From Joy to Sorrow

These past  few weeks, there was another murder spree. In fact, there was more than one. Another random selection of young people took up weapons and decided to destroy the lives of other people.  Next Sunday, many Christian churches celebrate the third Sunday of Advent which liturgically includes lighting the “Joy” candle in an Advent wreath.

That is a difficult paradox to resolve, and it is this kind of sudden eruption of the world into the lives of people that makes collaborative and team approaches to worship planning so important. When the worship we express is not responsive to events such as mass shootings, public bombings, and the unrepentant slaying of black men and women for wearing their American skin, it becomes irrelevant.

We may not like the fact that we have to compete with club sports, Target’s marketing budget or last night’s midnight finish of the playoff game to fill our pews on Sunday mornings, but that does not give us the excuse to stop trying to craft the best worship possible every single week.  Especially in times like these, times when the human experience seems particularly difficult to comprehend or bear.

The human experience is the worship experience.  The work of Sunday morning is a work of meaning-making.  A team of people who have spent weeks in dialogue  preparing for this Sunday of Joy only to wake up Friday to a world in Sorrow, won’t have to wonder whether or not to change the slides, the songs, the prayers or the sermon.  They will only have to figure out who first to call.  They will be able to get together and continue the dialogue for how a service pointed toward Joy can more deeply engage with a community in grief.  
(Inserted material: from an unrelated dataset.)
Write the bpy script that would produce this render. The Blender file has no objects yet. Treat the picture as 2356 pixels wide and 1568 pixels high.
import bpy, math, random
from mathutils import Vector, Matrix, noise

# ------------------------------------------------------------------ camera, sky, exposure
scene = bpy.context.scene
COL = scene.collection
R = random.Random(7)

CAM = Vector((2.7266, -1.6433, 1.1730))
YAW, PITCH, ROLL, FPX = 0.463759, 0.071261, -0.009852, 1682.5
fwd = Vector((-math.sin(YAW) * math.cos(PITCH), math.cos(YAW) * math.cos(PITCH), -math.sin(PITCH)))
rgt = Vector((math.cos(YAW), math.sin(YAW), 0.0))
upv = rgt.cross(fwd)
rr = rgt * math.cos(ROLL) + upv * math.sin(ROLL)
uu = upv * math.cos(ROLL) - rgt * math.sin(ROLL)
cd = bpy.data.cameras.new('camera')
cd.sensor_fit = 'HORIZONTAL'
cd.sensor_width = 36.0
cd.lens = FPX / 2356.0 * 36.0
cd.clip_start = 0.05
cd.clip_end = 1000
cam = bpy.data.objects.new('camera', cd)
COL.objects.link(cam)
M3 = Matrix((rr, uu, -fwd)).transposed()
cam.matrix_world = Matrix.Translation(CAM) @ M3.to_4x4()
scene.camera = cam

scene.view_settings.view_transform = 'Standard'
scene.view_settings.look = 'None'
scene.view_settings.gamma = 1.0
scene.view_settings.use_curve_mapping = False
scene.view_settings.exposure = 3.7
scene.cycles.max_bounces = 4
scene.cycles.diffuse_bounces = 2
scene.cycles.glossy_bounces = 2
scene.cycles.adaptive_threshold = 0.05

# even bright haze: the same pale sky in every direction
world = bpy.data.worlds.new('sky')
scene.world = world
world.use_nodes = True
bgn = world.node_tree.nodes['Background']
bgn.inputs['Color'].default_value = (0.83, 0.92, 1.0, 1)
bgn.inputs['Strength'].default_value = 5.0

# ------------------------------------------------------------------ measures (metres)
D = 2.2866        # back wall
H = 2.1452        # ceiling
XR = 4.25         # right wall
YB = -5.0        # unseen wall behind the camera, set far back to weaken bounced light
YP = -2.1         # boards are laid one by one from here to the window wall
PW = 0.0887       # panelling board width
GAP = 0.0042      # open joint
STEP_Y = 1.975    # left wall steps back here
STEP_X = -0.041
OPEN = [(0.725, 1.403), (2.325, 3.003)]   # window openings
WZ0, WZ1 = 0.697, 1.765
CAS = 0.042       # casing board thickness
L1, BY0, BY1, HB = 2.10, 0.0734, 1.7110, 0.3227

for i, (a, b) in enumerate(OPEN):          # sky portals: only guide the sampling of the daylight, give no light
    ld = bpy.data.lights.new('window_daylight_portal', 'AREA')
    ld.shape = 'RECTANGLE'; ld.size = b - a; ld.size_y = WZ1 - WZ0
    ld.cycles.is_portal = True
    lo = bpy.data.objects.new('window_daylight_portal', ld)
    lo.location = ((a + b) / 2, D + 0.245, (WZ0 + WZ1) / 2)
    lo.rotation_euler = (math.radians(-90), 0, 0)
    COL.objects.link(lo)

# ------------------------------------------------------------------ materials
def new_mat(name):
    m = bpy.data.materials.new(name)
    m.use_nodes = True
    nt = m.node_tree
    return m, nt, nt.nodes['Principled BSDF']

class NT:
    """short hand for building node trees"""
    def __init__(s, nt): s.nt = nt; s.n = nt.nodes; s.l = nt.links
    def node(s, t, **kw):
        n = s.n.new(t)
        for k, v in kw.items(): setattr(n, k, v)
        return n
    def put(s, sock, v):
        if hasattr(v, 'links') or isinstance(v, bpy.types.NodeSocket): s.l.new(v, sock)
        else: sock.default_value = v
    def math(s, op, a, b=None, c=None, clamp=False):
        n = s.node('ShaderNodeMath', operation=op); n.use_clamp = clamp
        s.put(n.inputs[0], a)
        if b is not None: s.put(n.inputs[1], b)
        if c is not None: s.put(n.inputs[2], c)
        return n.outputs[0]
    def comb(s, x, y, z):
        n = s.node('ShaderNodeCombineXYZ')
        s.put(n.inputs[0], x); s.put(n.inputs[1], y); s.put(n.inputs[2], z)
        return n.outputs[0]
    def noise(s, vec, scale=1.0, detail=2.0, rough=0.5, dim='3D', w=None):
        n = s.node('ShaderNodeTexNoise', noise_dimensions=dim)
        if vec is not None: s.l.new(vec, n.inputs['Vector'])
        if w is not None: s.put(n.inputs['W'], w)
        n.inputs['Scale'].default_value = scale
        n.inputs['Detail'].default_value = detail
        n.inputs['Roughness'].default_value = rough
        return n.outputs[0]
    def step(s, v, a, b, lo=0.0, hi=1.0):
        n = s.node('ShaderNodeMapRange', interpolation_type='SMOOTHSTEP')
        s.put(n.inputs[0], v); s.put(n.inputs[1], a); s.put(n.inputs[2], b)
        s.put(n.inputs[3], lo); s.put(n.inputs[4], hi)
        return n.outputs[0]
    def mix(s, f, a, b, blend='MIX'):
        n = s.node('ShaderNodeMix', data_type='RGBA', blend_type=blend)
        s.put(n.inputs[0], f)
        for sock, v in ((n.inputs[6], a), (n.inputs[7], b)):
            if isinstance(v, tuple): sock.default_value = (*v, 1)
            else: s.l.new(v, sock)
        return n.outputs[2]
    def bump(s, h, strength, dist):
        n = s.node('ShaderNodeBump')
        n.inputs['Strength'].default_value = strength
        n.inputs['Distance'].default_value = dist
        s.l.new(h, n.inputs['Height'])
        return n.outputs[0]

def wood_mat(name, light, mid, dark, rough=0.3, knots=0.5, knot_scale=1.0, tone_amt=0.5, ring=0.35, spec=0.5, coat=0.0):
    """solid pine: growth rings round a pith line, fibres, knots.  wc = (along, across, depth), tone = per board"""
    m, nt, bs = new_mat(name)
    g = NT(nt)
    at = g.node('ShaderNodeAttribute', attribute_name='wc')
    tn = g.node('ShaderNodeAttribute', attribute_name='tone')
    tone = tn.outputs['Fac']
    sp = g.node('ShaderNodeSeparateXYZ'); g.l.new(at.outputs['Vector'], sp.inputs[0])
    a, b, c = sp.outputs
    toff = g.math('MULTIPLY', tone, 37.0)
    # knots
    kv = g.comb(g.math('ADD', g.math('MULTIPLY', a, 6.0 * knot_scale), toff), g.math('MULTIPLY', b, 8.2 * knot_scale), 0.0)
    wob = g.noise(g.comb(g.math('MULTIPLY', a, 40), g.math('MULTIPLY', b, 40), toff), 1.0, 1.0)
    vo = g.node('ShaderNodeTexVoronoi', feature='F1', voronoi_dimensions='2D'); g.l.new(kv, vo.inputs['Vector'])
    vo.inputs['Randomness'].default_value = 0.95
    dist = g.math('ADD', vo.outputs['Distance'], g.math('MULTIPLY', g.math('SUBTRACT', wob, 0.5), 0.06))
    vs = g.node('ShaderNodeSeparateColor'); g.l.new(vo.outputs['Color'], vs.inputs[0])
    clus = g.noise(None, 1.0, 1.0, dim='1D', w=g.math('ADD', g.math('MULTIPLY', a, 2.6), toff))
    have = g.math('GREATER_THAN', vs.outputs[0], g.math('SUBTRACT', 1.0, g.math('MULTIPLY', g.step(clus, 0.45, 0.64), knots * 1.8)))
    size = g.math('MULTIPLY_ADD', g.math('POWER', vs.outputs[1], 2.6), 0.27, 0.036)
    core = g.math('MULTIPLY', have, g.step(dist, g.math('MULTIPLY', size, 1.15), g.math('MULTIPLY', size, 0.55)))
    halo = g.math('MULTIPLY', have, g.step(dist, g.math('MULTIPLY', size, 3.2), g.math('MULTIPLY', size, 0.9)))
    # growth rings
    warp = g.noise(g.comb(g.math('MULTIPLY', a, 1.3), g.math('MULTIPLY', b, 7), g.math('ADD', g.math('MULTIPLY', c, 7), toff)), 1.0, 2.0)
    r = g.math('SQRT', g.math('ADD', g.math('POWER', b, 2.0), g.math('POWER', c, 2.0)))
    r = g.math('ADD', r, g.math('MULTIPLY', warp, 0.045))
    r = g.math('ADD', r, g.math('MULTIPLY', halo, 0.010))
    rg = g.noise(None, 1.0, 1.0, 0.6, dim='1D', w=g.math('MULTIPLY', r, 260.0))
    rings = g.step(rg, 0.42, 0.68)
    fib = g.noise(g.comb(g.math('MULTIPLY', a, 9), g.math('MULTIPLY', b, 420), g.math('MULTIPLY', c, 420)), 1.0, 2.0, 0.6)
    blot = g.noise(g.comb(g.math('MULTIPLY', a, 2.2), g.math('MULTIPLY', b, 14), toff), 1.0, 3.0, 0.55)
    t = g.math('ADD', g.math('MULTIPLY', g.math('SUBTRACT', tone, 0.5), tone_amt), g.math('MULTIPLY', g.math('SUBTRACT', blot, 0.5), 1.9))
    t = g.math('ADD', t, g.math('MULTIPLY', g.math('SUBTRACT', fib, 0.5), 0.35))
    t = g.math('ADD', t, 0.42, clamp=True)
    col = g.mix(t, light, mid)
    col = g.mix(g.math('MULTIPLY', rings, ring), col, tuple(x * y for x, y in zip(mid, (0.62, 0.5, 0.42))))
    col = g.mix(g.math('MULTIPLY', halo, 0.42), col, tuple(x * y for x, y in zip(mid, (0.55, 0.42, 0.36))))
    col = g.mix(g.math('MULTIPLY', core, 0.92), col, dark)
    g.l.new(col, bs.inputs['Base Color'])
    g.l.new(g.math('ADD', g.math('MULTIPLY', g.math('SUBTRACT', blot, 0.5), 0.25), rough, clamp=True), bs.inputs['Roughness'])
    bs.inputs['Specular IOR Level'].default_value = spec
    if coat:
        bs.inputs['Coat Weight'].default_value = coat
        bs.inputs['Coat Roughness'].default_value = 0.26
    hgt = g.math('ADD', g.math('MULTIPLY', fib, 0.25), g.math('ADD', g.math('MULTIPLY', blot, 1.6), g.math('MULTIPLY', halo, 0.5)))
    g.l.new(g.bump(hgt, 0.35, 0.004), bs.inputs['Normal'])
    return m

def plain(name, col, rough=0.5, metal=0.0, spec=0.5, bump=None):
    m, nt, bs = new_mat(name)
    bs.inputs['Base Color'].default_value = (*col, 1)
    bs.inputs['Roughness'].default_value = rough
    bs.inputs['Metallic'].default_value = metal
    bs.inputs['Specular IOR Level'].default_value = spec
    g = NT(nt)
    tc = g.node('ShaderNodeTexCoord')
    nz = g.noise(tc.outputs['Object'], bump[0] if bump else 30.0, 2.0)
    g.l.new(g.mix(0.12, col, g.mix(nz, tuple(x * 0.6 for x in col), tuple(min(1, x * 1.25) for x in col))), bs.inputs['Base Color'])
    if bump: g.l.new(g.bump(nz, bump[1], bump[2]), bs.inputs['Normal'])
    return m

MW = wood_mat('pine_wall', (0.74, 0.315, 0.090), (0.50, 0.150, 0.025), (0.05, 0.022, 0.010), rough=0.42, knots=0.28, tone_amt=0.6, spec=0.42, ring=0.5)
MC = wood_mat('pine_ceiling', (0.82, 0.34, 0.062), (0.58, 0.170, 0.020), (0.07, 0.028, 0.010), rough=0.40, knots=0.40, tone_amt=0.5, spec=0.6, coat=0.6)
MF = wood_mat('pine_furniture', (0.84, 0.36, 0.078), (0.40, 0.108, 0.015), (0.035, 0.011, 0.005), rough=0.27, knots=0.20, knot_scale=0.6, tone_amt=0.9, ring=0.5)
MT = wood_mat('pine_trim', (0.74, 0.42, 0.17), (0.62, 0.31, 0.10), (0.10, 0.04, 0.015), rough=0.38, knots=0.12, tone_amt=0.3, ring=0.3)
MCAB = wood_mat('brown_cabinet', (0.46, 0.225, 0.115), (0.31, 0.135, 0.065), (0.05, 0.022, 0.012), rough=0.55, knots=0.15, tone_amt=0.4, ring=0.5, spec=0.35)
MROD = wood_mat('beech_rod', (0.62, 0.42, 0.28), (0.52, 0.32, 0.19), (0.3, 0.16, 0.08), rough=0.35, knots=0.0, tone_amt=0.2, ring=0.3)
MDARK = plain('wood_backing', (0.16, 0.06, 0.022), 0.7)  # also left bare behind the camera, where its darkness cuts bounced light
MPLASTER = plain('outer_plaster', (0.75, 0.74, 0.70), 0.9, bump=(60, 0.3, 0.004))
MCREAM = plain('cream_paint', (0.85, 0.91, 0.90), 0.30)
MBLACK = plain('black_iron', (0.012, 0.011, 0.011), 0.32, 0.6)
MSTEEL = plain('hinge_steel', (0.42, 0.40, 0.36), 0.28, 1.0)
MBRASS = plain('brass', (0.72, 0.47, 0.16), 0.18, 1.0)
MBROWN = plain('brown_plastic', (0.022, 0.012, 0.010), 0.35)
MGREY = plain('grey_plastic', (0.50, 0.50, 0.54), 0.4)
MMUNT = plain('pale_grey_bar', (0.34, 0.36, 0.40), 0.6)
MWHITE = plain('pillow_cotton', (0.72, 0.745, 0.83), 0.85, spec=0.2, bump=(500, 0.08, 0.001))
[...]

Too often, pastors sit alone in their offices on Saturday, bleeding over a sermon or prayer that arises from the newspaper, with no mechanism in place to work with the musicians, the liturgists, the ushers, the sound engineers, the video crew, or the drama team to shift, change or alter the planned worship.

Too often, the music leader feels duty-bound to the letter and text of the cantata, and doesn’t give herself permission to revise the readings or alter the order of the songs.

Too often, music groups have not spent enough rehearsal time together to be able, without notice, to play a different song set or present a different anthem.

Too often, the children’s sermon has been a slot of storybook or Bible song, and there is no time to find something age appropriate that can help children and parents in conversation and response to sudden tragedy.

It is at these times, these times when a faithful response is especially important, that our lack of preparation shows.  It is at these times that the clockwork, fill the slot worship production mentality bears its fruit.

We show up and follow our lines, incapable of improvising on the black and white themes of the bulletin  We say the printed prayers from the book of worship and sing the songs set before us, not because they mean something, but because that is what we have been taught to do.

We watch the short video clip from “Christmas Vacation,” presented with no shift in context or aim, and at the end of the morning, our people leave, unprepared for the week ahead, their questions, griefs, anxieties and fears unanswered by the Gospel; and the best we leaders can hope for is that worship may have provided an hour’s escape from the morning news.